From Terra Haute, we leave the main road and join a two lane road- the scenic route to Bloomington. It's much hillier than St.Louis, with much denser and taller trees. It's quite beautiful actually, and so I really didn't mind the 50 miles of corn fields, meadows, forests, and small midwestern towns advertising the oldest continuous picnics in Indiana.

I was not impressed with Bloomington at first sight. It's like an incredibly dense suburb- many streets are one way, parking is restricted everywhere, in a sense, the quintessential college town. Gridlock traffic getting into town, bad traffic everywhere around town. Pretty though.

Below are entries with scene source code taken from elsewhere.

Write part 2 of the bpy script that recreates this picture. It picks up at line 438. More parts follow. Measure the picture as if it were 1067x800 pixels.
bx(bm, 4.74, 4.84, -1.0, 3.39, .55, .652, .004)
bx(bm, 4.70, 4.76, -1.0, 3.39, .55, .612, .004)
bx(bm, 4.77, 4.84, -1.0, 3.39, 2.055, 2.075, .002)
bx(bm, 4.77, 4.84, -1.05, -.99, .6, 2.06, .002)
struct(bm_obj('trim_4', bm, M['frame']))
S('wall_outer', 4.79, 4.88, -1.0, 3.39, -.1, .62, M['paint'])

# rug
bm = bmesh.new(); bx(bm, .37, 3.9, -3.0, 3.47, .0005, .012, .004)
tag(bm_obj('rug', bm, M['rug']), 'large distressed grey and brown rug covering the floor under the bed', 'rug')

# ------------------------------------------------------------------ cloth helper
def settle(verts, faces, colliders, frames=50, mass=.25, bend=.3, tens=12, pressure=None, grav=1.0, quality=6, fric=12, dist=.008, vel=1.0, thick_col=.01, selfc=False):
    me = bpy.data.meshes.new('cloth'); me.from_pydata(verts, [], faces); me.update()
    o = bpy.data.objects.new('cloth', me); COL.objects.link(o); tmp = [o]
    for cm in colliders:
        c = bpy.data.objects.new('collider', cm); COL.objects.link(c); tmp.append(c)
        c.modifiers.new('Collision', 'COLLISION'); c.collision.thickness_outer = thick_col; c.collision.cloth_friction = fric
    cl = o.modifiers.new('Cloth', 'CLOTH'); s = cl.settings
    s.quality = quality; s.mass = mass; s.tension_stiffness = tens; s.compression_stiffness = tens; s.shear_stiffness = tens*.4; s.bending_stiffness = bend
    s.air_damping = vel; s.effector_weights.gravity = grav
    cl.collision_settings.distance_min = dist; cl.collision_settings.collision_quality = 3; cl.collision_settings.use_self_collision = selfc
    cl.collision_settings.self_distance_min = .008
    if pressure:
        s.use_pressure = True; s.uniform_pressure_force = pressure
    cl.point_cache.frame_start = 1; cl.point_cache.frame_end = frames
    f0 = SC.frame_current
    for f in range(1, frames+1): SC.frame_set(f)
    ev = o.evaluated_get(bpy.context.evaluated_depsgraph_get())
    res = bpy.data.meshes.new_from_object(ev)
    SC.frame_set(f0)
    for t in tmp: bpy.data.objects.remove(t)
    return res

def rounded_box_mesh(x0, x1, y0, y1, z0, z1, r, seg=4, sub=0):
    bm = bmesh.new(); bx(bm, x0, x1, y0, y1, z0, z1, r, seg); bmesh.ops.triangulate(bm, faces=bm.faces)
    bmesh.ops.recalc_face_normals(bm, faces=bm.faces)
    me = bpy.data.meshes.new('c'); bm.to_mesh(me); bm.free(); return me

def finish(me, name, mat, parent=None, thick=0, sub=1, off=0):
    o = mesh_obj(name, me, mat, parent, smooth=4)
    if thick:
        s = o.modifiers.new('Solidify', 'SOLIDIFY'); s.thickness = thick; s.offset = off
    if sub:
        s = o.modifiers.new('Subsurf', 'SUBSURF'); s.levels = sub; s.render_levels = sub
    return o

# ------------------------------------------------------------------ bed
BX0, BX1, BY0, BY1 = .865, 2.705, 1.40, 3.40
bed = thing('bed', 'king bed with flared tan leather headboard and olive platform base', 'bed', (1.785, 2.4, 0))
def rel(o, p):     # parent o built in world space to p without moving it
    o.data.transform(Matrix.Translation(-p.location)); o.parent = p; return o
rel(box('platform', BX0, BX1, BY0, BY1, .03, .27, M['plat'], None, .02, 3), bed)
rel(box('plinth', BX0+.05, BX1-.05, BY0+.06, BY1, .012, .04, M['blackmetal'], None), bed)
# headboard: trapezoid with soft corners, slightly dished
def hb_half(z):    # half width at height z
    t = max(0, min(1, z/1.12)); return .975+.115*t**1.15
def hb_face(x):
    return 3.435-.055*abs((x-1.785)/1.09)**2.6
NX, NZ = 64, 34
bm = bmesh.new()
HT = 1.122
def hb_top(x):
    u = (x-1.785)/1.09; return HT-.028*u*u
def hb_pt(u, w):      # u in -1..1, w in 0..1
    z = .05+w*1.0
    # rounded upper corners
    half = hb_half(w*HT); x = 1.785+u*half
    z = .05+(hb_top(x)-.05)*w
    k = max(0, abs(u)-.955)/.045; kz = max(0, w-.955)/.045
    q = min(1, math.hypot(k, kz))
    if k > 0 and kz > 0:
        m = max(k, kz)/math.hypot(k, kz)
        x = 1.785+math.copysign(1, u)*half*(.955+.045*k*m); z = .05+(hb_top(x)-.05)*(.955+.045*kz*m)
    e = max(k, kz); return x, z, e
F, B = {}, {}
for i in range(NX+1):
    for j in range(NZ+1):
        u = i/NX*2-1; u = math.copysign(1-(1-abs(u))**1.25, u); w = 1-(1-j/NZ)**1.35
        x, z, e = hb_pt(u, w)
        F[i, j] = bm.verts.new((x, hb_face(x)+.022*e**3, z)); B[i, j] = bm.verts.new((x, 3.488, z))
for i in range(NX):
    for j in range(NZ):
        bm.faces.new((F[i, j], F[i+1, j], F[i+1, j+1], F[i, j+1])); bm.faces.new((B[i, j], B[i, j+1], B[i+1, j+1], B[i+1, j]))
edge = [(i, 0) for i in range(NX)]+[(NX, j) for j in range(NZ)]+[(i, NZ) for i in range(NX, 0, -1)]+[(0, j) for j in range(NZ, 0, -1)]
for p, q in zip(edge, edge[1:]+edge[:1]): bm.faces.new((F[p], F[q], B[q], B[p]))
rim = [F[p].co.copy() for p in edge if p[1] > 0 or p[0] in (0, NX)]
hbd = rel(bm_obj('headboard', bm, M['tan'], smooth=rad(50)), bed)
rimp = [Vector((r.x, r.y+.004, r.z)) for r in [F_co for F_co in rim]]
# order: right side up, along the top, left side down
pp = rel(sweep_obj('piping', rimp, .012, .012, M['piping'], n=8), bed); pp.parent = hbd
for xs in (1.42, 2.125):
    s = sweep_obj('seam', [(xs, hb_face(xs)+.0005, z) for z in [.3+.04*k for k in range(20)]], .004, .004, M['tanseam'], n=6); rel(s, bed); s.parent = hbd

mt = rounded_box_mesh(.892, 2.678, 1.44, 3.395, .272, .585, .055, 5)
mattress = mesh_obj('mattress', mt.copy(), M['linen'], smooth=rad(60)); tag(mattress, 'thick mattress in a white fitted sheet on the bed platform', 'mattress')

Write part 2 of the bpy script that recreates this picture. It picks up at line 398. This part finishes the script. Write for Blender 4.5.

Tay's apartment building is a real dump from the outside. The inside, however, is older and nicer- two generous wooden stairs. Wood floors. The main dissapointment was that despite the apartment company's insistance on needing five days to clean and paint the apartment, the apartment was minimally cleaned and no painting had been done whatsoever. The paint in the bedroom was literally cracking and peeling off the walls. So Tay talked to the landlord or the representative and after many discussions, got them to come back the next day to do a decent job of mudding, sanding, and painting.

Tay lined up two movers to unload the truck, which considering that we were three flights up and one man short, was a genius move. Two professional movers, two hours, $100. They emptied that truck in about an hour.

In the meanwhile, I took Tay around to run some errands- to the bank to pay the movers, to the Target; smashed into a sad little mall imaginatively named "College Mall" for a bike lock, and finally to grab some burgers for lunch.

Brittany and Saori started unpacking Tay into the kitchen, and then it was about time for Saori and I to take off. We said our goodbyes to everyone and hit the dusty trail. Really pretty in the early evening hours, and of course we got stuck again in gridlock, when an 18-wheeler had some kind of accident and limped along a one-lane road for about a mile or so, while we cruised along at 3 miles an hour, enjoying the chorus of twilight bugs. Stopped for a bite in Effingham ("Home of the Effing good time") and finally got back to St.Louis around 11pm. Hard to believe we were in three states, crossed a time zone, and returned in the same day.